I have to agree with RBR about teaching and the reason for high tuition. I head a similar set of figures on salary on NPR. I have less graduate education that RBR, but plenty in my own right and I am not making $78K a year. I think all those MBAs are driving up the average salary. I would be interested to see their data and if they took representative samples from across the fields of study.

I will also point out that professors at one of our local community colleges have been on strike for two days- the first such strike in 20 years. They have been working without a contract for 2 years. They finally went on strike and right away the mediators came in to resolve it. Where were the mediators 2 years ago? The administrators got big salary hikes, then said that state funds were insufficient to give professors more than a 3% bump in salary.

Now, the professors will have a contract and will get a long over due 16% bump with improvements to benefits. Suddenly, the money has appeared to give to the professors.

But here is the dirty secret . . . community colleges tend to hire adjuncts that don't qualify for benefits. I taught for a year and a half at community college. I had 150 students in 3 classes, no assistance, no over time pay, and no benefits. I had 3 classes back to back. Then, to make ends meet, I had to hold a 40 hour a week job. By the time you figured in time to grade papers, plan lessons, and keep up with current events (I was teaching American government and reading 3 news papers a day), I am sure that I was putting in over 80 hours a week. I had no life. Then, you do all that, and your students come in and tell you they can’t turn their work in on time because their 2 year old was sick and their husband got arrested last night and they had to post bail. Whoever thinks teaching is easy is completely ignorant of the realities.  

// posted by USwest

Anonymous said...

RBR, I think you'll find that the cost of johnny's dorm room is borne entirely by johnny's parents, and is separate and apart from tuition. Tuition does not subsidize dormitories. The reason dorms are getting nicer is that the cost is increasing dramatically. Most colleges charge relatively close to actual market rates for dorms, rather than actual cost, so the are overflowing with dough to build fancier digs. Graduate student housing is a rare exception where the space needs of a graduate student (his or her own apartment, or at least own bedroom) is much greater than a college student, but they tend not to be relying on their parents to shell out the big bucks for apartments.

The reason for the skyrocketing tuition is, as RBR correctly indicates, largely the fault of the decline in state support. Also, the administrative bite is growing by leaps and bounds.

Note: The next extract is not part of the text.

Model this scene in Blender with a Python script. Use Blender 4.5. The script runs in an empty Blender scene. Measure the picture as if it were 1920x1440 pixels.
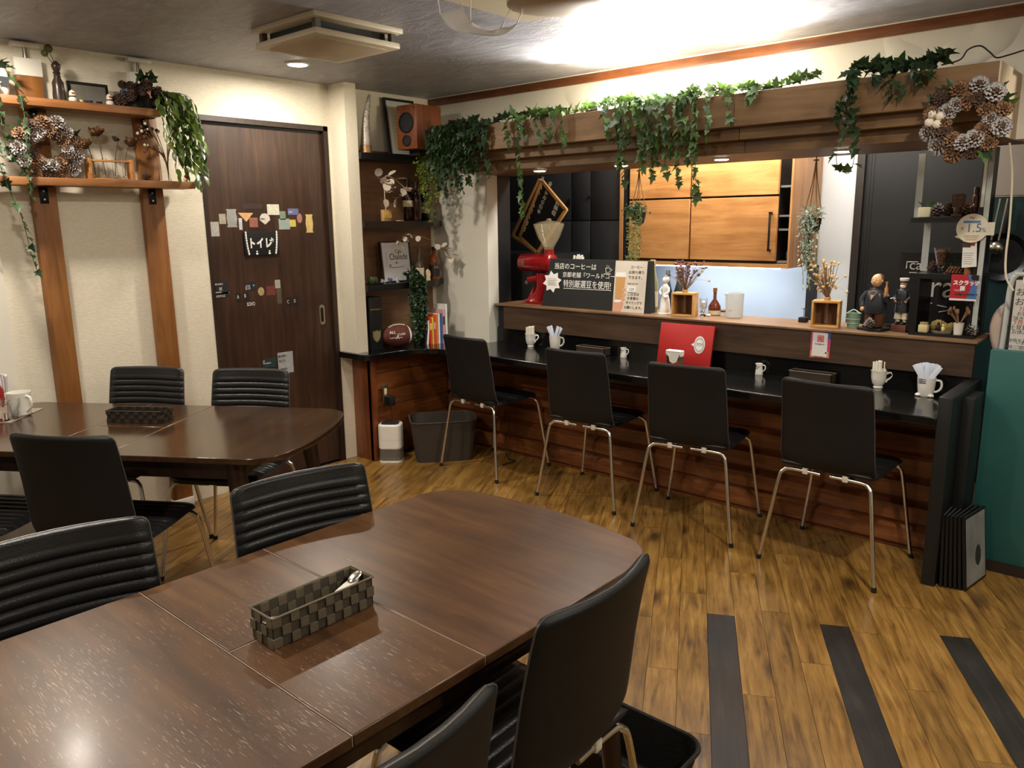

I do wonder, though, if all professors work the sort of hours that RBR describes. A 60 hour workweek means starting work at 9am and working straight through to 8pm (assuming one hour for lunch) six days a week. As a lawyer, I am accustomed to hearing my colleagues complain of 60 hour workweeks, often as a boast (I don't ascribe such motives to RBR, who - I suspect - would be likely to underestimate his working hours). In truth, that pace would come to 3000 hours/year of billed time, and they don't do that. Moreover, a professor is required to put in very little 'face time' - meaning that the pace and schedule of work is much more flexible. This is a reason the work is considered attractive enough to appeal to great minds without large salaries that their counterparts (with lesser minds, perhaps, but also much education) demand in other, far less pleasant fields.

Of course, I'm sort of off topic now. Just returning from a "law firm retreat" this weekend where I have had time to reflect on the nature of a profession that is more justly painted as parasitic. 

// posted by LTG

Anonymous said...

As for dorm rooms. To clarify, the story about "costs" of a college education so whether they call it tuition, fees or room-and-board.

I'd say 60 hours a week is about average for faculty. My father put in more I'm sure.

The real costs are being driven up by non-academic things like extra "student life" staff, facilities and activities etc. The occaisional star professor's big salary is nominal compared to the costs of wiring every dorm room campus wide for DSL and cable and then including the "free" cable into the housing costs.

What bugs me is when CNN and others complain about it and suggest that the solution to cut back on the funding for the academic mission of the univesrity even more. 

// posted by RBR

Anonymous said...

You know, walk around any faculty office block before 9am or after 5pm or on weekends. If they're working 60 hours/week, it's not at an office. Sorry about my touchiness, but in my profession people are always exaggerating the hours they work as a badge of honor, and it really bugs me.  

// posted by LTG

Anonymous said...

Many do work at home. It also depends on the department (and even how the offices are arranged in the floor plan). At one department I know of, faculty offices are very exposed to undergraduate traffic and to avoid constant interruptions for directions to the bathroom or requests to use their phone (really happened to me several times!!), faculty work from home whenever possible. Traffic and commuting problems further reinforce that tendency.

Where I am now, the offices are both nicer and just enough removed from the usual foot traffic that we don't get bothered unless someone is seeking us out personally. The result is most people here work in their offices. Non-tenured faculty tend to be in their offices from around 8am to 6pm on average (not counting work they take home with them at night and on weekends). Some of very senior (near retirement) tenured faculty are around less but most have similar hours.

FYI: I worked from 7:30am to 10:30pm yesterday with a 20 minute lunch at my desk. 

// posted by RBR

Anonymous said...

Shame on CNN. Today, CNN ran a piece about Florida state legislator Ralph Arza, who quit after people went public with his threats to "bitches" and use of the word nigger. Very unfortunate.

The piece lasted two and a half minutes. You can see the video at

But CNN never mentioned his party. Not once! Wanna guess? Of course he is a Republican! And a "rising star in the Republican majority" according to Florida today.